## REQUEST
Using the listing below, set down each line from the line containing "Reconstruct this image" through the line containing "COL = SC.collection", both ends included, exactly and with nothing added.

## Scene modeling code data
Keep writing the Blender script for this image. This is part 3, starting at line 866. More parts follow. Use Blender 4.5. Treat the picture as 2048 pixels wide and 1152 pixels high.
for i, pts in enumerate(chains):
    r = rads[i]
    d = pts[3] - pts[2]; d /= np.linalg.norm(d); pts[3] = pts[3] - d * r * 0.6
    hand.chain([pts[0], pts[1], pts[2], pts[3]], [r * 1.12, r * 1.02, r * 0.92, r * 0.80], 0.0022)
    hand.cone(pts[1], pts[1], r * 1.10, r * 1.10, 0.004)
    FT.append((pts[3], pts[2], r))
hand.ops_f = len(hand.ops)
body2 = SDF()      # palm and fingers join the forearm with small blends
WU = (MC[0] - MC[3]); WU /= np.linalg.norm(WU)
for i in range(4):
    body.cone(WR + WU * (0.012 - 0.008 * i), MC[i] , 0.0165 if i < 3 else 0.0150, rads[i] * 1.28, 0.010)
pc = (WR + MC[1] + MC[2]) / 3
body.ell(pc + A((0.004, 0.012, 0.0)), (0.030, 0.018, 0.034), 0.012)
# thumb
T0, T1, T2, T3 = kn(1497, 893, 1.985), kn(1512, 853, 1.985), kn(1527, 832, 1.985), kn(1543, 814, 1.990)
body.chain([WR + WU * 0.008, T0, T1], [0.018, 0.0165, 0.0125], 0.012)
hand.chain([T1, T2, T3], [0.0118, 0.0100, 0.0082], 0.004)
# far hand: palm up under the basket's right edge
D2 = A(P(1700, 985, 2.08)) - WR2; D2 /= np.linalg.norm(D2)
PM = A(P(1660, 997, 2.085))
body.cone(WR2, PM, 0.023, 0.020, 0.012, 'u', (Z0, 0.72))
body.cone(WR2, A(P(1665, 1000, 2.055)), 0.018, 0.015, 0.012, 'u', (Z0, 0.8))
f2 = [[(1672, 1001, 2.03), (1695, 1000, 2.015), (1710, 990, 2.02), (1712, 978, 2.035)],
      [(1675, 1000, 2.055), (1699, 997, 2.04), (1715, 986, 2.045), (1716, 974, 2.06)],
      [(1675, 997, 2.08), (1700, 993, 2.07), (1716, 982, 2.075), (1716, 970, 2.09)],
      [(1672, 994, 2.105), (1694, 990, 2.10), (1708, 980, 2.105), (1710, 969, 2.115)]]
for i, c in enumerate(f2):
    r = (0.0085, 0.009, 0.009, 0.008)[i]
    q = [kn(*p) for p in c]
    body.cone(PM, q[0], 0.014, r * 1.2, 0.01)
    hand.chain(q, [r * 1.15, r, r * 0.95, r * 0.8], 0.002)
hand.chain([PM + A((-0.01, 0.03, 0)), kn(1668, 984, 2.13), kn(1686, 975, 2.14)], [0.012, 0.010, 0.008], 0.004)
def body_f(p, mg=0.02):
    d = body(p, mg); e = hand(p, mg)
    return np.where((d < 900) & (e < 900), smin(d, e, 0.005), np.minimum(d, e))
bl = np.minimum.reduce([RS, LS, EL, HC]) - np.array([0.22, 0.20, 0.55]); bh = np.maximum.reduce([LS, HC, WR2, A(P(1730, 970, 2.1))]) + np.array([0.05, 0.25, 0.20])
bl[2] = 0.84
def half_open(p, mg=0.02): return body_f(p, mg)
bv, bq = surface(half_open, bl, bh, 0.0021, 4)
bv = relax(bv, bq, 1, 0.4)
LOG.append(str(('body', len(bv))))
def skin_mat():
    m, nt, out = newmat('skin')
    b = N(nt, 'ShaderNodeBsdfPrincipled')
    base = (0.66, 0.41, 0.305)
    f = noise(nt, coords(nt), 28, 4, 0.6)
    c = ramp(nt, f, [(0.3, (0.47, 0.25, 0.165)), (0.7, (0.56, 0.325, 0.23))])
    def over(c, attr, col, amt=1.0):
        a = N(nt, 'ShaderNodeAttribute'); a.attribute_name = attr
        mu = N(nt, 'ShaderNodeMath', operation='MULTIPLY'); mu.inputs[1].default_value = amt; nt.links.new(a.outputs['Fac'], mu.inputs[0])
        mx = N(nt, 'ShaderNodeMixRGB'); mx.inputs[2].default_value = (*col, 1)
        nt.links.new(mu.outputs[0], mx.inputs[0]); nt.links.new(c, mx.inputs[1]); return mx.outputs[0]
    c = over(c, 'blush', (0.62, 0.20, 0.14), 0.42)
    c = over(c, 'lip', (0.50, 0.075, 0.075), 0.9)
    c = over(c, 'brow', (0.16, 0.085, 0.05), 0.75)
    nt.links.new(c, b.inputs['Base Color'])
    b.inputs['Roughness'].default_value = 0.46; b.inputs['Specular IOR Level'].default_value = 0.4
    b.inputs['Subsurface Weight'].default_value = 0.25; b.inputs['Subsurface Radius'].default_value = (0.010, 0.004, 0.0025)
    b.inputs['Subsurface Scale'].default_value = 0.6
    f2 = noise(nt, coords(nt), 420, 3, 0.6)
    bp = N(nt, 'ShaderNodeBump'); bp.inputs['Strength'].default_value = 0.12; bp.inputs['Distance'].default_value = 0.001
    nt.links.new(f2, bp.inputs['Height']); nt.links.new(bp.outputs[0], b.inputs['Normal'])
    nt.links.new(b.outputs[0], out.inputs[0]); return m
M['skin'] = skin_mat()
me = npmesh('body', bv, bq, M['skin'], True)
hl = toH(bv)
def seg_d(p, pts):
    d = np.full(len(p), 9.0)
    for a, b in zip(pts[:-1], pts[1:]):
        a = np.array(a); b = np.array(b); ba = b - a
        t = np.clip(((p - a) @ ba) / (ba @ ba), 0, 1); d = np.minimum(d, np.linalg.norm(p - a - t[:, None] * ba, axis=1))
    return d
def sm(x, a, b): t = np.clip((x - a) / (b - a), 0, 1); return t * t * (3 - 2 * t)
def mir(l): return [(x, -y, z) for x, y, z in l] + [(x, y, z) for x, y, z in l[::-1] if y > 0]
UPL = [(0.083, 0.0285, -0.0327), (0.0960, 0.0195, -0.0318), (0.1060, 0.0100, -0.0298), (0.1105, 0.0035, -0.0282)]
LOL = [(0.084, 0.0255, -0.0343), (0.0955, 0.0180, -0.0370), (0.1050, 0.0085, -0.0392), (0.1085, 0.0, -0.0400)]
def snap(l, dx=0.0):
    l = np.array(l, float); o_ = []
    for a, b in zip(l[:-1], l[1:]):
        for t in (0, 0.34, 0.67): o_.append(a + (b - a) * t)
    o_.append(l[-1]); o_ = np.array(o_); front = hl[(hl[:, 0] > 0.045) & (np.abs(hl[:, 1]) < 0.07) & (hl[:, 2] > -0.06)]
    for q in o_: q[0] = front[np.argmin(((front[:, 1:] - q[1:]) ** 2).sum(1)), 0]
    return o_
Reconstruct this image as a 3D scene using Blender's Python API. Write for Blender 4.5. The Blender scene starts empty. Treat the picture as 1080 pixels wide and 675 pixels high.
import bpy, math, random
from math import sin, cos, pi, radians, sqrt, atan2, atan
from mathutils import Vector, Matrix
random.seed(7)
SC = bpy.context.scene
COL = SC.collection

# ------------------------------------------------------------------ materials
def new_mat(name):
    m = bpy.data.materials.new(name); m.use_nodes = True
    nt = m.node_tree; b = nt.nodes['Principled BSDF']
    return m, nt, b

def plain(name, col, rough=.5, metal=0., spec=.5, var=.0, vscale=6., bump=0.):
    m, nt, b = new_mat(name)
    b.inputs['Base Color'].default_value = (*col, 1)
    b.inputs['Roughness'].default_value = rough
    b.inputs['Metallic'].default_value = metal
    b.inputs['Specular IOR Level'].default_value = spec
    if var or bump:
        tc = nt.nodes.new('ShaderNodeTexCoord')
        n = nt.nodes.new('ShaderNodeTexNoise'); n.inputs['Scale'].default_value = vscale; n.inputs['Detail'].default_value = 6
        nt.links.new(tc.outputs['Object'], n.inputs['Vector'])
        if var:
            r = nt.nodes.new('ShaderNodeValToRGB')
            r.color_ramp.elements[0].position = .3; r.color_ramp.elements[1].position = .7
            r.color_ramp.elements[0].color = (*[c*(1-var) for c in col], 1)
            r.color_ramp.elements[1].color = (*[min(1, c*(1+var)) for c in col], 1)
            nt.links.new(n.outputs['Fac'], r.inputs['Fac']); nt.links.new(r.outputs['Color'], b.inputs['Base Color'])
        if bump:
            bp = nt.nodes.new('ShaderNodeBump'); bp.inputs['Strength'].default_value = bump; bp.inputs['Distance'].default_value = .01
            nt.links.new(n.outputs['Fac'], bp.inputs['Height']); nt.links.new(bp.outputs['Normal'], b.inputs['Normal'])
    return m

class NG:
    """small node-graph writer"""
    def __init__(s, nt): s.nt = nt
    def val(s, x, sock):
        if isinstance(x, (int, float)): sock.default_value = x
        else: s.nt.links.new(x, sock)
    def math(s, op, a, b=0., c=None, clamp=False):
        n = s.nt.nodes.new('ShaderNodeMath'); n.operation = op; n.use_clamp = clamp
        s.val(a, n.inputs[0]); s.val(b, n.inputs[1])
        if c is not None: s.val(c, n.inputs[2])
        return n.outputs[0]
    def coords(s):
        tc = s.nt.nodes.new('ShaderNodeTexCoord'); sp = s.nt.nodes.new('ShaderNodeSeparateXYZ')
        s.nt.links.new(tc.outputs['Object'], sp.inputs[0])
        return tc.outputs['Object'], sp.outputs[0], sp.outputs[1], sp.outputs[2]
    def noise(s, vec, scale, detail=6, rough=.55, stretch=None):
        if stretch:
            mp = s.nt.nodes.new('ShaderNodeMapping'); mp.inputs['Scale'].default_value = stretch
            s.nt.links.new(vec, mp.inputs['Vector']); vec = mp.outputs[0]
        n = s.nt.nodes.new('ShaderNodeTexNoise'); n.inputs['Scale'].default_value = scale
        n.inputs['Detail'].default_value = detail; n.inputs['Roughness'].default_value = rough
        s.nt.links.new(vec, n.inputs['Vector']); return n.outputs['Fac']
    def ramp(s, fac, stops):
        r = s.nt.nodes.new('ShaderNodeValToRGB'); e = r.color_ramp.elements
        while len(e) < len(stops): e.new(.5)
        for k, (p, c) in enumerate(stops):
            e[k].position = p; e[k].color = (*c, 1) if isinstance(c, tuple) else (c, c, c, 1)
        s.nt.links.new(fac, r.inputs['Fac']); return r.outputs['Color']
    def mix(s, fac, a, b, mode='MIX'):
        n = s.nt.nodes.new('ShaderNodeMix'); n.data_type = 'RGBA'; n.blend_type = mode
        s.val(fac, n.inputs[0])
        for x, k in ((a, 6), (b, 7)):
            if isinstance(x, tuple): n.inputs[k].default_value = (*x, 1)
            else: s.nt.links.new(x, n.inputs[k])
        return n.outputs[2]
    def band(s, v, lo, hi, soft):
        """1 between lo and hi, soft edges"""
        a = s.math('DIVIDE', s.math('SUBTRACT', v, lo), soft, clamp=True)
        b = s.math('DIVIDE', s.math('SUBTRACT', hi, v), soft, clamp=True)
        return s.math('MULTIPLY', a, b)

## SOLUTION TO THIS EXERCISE
Reconstruct this image as a 3D scene using Blender's Python API. Write for Blender 4.5. The Blender scene starts empty. Treat the picture as 1080 pixels wide and 675 pixels high.
import bpy, math, random
from math import sin, cos, pi, radians, sqrt, atan2, atan
from mathutils import Vector, Matrix
random.seed(7)
SC = bpy.context.scene
COL = SC.collection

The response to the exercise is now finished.